*Problem description*
Pull out every line below that holds the word "from".

*Stored data*
───

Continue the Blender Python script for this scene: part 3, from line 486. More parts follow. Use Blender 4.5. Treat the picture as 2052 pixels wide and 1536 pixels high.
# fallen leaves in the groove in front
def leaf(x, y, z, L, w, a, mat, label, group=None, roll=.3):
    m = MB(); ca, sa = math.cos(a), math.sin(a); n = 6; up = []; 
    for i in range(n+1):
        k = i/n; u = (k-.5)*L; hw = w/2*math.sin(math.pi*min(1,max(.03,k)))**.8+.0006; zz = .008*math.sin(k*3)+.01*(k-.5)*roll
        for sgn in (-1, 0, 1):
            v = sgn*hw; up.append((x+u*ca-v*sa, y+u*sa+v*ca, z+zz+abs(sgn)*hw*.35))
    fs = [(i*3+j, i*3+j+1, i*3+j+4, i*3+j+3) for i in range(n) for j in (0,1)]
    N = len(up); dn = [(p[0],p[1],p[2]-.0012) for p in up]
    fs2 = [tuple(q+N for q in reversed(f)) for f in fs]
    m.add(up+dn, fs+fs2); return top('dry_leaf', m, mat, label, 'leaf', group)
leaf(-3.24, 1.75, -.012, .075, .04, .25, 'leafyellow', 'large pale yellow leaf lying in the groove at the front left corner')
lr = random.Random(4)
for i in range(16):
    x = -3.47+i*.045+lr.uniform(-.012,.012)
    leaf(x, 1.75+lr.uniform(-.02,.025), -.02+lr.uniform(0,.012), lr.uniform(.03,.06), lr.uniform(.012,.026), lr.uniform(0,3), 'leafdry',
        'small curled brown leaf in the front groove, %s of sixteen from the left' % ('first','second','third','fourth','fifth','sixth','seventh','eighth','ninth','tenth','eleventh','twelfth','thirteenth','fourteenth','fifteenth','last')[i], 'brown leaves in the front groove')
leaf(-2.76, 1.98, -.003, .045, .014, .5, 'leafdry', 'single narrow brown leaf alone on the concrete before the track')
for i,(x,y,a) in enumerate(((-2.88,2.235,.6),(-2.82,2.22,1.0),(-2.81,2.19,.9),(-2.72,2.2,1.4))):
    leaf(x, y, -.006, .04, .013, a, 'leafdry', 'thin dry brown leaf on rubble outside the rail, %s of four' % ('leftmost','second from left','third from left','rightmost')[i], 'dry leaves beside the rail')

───

*Result below*
Continue the Blender Python script for this scene: part 3, from line 486. More parts follow. Use Blender 4.5. Treat the picture as 2052 pixels wide and 1536 pixels high.
        'small curled brown leaf in the front groove, %s of sixteen from the left' % ('first','second','third','fourth','fifth','sixth','seventh','eighth','ninth','tenth','eleventh','twelfth','thirteenth','fourteenth','fifteenth','last')[i], 'brown leaves in the front groove')
    leaf(x, y, -.006, .04, .013, a, 'leafdry', 'thin dry brown leaf on rubble outside the rail, %s of four' % ('leftmost','second from left','third from left','rightmost')[i], 'dry leaves beside the rail')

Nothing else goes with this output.